Exercise task.
Search the material for "Python" and show all lines that contain it.

Data provided.
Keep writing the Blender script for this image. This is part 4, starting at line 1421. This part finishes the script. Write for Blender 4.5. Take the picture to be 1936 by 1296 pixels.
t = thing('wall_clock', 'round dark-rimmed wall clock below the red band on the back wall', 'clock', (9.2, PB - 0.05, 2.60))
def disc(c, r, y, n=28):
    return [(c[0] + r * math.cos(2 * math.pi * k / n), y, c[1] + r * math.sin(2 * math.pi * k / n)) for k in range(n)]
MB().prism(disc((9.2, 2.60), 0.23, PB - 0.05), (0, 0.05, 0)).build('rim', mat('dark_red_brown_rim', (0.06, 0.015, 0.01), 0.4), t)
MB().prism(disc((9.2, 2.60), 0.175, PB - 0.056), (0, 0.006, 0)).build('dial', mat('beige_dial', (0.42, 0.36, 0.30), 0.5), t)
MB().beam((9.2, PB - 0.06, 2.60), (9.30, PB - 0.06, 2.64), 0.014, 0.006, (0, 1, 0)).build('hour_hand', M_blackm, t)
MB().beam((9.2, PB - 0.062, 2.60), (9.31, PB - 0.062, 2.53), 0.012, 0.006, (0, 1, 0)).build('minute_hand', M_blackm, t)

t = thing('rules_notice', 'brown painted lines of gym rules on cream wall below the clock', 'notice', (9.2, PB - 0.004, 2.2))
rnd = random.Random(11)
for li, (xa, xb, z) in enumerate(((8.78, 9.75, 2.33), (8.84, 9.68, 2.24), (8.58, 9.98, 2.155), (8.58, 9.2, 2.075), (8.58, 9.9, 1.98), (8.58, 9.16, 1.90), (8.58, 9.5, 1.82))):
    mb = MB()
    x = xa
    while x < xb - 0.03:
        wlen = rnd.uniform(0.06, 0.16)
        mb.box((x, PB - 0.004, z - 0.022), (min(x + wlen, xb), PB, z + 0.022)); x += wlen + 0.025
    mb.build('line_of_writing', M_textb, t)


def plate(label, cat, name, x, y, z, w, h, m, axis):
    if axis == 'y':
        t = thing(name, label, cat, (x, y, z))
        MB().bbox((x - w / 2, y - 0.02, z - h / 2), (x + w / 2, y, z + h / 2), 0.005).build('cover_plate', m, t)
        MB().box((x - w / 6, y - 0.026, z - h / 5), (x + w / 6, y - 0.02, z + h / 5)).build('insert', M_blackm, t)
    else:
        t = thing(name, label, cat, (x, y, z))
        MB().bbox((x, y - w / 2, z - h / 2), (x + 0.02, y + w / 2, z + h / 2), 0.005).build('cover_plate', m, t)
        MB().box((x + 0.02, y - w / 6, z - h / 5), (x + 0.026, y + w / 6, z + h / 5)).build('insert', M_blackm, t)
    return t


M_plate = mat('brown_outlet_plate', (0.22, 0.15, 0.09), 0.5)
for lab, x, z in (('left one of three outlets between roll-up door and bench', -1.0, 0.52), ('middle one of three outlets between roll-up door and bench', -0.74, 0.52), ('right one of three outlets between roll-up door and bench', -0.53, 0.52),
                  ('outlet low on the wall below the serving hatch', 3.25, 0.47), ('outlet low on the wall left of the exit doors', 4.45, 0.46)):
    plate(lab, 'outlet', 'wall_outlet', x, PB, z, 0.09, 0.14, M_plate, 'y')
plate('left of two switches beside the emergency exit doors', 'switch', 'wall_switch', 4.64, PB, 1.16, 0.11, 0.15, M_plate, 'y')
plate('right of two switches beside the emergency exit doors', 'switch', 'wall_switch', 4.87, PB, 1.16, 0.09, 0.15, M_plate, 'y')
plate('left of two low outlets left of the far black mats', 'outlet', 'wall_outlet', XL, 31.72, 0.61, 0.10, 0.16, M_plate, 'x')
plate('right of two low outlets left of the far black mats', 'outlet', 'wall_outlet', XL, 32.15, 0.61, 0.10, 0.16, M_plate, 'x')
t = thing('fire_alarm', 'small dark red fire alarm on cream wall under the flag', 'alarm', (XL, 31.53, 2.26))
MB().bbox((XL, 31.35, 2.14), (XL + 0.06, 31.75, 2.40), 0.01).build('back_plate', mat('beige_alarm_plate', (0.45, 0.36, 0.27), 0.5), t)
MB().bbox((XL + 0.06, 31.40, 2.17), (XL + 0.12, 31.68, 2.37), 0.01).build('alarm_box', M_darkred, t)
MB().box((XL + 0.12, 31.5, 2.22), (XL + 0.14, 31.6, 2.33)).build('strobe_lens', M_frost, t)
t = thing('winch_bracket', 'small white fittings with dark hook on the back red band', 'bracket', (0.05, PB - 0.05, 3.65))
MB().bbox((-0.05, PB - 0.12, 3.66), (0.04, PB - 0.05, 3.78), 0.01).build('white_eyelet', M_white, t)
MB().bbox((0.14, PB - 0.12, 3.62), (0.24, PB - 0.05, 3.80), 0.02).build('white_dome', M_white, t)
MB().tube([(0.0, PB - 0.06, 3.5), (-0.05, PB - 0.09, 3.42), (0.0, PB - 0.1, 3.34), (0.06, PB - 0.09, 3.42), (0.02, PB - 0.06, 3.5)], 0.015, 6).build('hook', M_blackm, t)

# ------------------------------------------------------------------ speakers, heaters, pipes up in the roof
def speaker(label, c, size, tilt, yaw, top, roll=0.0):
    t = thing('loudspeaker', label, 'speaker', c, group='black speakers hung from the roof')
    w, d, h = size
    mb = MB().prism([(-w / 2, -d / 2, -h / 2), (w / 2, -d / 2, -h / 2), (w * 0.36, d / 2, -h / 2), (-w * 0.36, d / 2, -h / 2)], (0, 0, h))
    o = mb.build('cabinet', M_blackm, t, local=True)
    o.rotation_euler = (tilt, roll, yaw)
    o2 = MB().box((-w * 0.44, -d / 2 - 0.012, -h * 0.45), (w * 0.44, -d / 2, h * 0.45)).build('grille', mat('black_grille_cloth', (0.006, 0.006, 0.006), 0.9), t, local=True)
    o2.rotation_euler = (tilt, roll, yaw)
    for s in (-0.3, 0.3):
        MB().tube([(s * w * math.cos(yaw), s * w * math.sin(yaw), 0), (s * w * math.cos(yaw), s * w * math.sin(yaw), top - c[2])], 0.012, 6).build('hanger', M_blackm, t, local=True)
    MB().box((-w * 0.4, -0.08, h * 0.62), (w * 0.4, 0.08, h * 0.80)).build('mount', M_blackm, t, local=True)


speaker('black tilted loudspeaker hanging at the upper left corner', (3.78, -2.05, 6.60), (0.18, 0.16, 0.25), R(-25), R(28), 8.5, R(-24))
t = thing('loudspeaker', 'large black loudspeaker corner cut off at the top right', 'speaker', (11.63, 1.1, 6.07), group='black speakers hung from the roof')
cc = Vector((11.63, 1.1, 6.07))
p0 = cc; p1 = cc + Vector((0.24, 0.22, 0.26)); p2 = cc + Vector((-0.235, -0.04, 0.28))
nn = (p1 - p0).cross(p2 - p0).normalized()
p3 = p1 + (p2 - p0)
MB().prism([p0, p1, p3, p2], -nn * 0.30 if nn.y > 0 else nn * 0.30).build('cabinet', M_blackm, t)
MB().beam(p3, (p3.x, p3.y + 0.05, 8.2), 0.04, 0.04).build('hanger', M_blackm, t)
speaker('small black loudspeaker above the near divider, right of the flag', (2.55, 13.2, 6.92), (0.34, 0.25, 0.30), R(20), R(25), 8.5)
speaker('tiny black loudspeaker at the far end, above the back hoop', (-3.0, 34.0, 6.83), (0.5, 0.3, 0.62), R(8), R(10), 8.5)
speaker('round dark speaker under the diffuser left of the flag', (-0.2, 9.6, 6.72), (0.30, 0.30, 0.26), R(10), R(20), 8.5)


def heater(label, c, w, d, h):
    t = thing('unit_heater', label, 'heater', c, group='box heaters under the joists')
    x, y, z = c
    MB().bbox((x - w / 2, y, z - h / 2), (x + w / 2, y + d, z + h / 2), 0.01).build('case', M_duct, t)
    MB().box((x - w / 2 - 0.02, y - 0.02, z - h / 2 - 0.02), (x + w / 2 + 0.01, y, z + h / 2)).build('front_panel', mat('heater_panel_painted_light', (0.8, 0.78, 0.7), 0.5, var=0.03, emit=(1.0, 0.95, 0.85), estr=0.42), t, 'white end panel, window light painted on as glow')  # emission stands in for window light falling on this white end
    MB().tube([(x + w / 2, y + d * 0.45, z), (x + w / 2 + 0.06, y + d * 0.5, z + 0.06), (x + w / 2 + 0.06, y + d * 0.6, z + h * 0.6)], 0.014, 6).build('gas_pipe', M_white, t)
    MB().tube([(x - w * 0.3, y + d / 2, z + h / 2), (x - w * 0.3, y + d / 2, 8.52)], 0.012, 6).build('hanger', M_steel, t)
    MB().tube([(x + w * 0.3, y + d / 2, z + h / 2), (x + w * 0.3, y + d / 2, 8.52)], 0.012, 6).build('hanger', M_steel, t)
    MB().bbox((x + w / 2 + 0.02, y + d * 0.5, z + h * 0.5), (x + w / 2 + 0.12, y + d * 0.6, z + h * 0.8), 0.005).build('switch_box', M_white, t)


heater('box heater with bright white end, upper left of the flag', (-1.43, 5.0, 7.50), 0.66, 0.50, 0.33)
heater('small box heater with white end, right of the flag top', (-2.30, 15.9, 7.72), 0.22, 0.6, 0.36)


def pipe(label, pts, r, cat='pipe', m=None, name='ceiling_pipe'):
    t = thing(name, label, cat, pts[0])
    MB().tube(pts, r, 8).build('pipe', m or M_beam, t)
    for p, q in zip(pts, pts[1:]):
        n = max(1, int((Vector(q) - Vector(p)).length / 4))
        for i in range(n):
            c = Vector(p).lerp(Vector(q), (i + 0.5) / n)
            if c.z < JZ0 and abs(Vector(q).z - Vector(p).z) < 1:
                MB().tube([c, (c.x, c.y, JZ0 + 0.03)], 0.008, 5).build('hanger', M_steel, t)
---
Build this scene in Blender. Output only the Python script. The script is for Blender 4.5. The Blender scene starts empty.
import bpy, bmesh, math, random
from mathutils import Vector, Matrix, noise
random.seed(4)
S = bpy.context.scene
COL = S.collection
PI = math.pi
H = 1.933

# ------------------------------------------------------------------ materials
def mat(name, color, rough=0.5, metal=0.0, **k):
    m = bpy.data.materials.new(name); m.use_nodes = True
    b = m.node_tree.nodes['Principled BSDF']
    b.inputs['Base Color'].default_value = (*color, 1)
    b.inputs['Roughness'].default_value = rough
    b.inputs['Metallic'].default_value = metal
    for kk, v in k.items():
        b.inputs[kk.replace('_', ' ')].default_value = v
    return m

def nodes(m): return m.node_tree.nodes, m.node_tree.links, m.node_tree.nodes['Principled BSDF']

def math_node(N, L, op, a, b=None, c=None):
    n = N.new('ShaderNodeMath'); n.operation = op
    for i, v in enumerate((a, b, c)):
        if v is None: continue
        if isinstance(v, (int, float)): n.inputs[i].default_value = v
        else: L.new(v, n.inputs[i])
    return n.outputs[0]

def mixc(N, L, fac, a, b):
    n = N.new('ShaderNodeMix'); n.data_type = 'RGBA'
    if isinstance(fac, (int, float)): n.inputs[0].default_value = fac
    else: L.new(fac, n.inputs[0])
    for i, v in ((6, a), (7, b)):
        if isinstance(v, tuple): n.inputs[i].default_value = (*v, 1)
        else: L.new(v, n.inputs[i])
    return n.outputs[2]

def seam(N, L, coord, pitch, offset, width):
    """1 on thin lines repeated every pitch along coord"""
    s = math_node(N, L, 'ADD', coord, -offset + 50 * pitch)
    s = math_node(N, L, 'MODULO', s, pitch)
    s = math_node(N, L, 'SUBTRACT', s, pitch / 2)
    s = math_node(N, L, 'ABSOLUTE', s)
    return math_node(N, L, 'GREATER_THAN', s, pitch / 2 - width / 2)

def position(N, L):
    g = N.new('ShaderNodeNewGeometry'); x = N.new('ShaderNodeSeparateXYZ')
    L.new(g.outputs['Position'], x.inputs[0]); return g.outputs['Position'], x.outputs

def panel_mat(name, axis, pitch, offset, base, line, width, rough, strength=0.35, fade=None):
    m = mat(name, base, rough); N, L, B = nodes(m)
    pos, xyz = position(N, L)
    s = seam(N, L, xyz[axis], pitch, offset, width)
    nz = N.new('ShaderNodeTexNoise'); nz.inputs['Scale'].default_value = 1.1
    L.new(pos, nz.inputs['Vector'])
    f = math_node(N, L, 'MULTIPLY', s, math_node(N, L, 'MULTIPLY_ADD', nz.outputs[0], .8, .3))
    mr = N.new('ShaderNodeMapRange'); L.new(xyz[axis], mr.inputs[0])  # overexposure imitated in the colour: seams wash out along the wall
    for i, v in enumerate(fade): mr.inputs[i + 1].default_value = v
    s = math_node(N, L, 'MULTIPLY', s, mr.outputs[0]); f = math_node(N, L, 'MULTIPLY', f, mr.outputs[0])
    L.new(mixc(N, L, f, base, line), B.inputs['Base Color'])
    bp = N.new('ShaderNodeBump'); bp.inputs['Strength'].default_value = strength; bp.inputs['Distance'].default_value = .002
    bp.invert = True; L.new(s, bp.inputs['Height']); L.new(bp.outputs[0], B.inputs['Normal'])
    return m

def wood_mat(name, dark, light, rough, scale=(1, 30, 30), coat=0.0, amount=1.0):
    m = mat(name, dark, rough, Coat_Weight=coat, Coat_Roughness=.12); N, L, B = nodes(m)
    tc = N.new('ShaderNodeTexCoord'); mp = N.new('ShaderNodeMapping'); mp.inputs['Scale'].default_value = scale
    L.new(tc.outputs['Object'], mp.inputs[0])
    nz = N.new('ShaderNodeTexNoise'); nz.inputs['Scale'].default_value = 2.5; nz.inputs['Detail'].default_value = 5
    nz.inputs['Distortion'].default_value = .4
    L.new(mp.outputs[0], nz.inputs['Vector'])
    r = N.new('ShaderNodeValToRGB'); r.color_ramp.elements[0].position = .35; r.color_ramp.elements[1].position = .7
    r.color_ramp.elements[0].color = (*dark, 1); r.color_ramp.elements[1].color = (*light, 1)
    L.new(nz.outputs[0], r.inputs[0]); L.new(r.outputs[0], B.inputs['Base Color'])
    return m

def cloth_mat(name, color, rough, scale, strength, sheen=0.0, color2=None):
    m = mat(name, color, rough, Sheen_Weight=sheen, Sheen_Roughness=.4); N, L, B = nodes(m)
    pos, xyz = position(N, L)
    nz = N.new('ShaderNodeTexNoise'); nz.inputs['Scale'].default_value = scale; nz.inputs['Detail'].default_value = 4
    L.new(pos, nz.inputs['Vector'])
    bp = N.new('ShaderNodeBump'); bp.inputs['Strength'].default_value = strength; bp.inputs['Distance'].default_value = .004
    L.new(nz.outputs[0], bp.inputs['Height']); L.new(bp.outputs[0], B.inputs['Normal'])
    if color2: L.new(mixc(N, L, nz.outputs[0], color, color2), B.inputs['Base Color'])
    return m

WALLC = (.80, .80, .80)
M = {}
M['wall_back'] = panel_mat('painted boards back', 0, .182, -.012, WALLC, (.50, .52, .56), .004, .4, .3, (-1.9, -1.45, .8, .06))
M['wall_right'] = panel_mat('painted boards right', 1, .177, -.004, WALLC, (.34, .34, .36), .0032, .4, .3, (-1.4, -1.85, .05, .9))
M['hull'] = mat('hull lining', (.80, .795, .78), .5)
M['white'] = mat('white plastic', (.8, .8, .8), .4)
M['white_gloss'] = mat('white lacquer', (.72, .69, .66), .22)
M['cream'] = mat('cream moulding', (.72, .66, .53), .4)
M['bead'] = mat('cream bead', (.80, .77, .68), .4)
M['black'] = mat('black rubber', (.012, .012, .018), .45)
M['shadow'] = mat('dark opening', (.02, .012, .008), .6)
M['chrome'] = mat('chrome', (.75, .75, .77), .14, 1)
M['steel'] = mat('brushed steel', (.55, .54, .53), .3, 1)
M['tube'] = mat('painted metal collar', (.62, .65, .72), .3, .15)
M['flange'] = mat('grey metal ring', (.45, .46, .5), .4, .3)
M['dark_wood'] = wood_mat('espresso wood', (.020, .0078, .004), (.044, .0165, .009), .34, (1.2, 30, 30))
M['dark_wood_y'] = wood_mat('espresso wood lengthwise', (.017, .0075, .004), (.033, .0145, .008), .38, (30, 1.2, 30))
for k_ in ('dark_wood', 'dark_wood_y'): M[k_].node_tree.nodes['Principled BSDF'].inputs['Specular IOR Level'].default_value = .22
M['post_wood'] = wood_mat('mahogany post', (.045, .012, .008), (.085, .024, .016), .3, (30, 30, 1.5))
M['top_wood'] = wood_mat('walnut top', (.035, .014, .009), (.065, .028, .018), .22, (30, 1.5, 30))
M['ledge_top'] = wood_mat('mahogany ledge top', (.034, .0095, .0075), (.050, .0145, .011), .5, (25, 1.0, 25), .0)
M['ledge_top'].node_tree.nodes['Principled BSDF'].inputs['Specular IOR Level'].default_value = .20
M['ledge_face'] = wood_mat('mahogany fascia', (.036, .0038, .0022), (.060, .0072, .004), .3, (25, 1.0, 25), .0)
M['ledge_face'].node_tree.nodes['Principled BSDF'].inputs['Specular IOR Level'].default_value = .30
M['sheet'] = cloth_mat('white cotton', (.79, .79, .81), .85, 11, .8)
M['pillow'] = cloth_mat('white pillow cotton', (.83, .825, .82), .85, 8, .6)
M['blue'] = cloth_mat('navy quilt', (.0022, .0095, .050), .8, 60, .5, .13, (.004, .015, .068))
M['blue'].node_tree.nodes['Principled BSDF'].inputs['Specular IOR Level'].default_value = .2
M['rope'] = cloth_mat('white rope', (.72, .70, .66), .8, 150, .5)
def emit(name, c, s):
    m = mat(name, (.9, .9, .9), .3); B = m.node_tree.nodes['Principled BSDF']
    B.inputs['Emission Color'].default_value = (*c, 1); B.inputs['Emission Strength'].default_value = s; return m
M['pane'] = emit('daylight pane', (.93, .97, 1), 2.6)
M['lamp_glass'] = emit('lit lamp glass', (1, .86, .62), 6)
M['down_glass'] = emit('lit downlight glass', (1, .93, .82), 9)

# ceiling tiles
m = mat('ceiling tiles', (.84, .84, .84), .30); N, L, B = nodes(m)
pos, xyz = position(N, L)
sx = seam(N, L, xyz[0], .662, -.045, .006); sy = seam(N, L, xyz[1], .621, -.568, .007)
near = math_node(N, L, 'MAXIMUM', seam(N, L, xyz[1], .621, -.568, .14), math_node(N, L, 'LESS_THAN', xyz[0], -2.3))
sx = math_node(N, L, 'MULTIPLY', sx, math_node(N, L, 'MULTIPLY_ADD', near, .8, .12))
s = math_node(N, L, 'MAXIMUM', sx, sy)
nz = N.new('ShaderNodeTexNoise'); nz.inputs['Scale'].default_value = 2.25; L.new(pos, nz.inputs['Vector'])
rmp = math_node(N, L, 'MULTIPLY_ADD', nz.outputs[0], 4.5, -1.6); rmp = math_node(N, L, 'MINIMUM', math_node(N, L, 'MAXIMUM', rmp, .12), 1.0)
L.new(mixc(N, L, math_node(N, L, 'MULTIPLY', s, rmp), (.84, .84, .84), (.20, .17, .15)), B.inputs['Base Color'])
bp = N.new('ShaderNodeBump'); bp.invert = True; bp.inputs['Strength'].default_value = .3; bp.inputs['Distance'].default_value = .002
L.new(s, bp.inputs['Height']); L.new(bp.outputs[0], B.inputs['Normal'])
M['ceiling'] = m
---
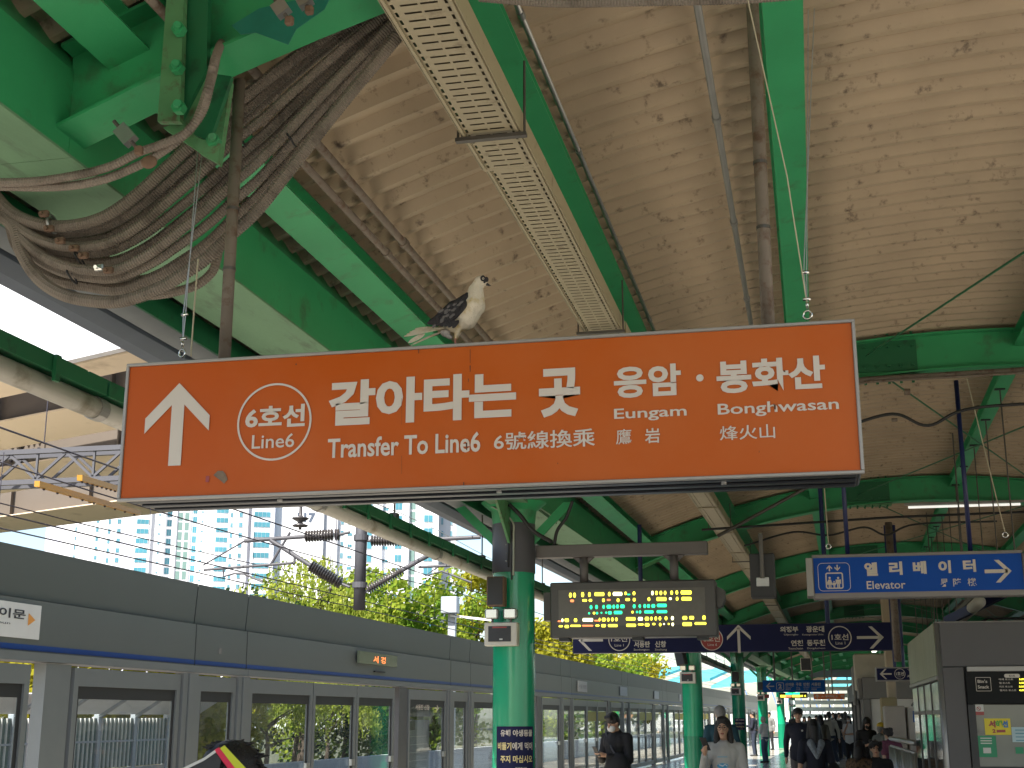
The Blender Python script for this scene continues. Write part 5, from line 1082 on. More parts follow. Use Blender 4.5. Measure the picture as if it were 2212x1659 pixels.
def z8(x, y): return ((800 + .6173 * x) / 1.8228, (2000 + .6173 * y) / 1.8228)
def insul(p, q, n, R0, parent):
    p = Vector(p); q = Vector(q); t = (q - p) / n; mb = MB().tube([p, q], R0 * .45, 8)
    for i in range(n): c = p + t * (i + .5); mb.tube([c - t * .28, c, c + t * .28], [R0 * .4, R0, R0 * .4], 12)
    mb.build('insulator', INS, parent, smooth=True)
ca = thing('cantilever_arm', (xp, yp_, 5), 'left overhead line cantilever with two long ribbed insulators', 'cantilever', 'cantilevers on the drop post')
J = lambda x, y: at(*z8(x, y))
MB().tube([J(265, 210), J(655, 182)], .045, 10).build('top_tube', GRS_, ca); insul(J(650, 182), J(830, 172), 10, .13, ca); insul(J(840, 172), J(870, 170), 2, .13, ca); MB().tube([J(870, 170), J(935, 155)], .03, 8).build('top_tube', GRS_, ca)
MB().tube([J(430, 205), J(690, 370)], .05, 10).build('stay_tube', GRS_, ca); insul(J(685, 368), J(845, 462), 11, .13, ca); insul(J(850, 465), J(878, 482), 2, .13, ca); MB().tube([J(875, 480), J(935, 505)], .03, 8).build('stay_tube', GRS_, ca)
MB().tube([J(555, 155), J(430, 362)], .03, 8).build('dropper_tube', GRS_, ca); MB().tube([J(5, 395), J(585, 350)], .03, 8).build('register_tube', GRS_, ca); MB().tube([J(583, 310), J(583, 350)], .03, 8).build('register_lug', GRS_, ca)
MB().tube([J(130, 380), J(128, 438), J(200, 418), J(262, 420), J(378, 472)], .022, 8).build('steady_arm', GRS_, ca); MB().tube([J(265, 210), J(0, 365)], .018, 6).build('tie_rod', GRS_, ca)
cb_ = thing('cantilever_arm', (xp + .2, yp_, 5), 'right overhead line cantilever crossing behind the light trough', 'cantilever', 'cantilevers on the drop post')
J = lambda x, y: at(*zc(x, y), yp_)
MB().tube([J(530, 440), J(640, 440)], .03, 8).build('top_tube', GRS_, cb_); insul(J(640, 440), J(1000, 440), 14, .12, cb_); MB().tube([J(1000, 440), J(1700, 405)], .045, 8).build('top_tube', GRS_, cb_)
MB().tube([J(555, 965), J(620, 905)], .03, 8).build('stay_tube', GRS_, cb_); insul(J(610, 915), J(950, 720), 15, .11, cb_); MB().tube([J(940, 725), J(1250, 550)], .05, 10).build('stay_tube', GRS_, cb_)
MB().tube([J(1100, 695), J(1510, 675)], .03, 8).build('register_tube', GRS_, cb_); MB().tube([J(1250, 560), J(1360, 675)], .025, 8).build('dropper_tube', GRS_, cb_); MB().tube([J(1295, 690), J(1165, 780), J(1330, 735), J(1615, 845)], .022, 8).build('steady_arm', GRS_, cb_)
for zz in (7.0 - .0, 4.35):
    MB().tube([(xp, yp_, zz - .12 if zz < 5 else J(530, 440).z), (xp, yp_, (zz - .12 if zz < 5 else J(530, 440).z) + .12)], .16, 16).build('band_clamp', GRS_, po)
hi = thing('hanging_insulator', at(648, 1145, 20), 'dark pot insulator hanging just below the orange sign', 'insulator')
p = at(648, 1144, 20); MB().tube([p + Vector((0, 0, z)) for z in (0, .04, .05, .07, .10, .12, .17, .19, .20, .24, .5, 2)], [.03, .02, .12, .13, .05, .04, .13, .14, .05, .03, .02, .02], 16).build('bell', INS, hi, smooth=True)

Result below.
Build this scene in Blender. Output only the Python script. The script is for Blender 4.5. The Blender scene starts empty.
The Blender Python script for this scene continues. Write part 5, from line 1082 on. More parts follow. Use Blender 4.5. Measure the picture as if it were 2212x1659 pixels.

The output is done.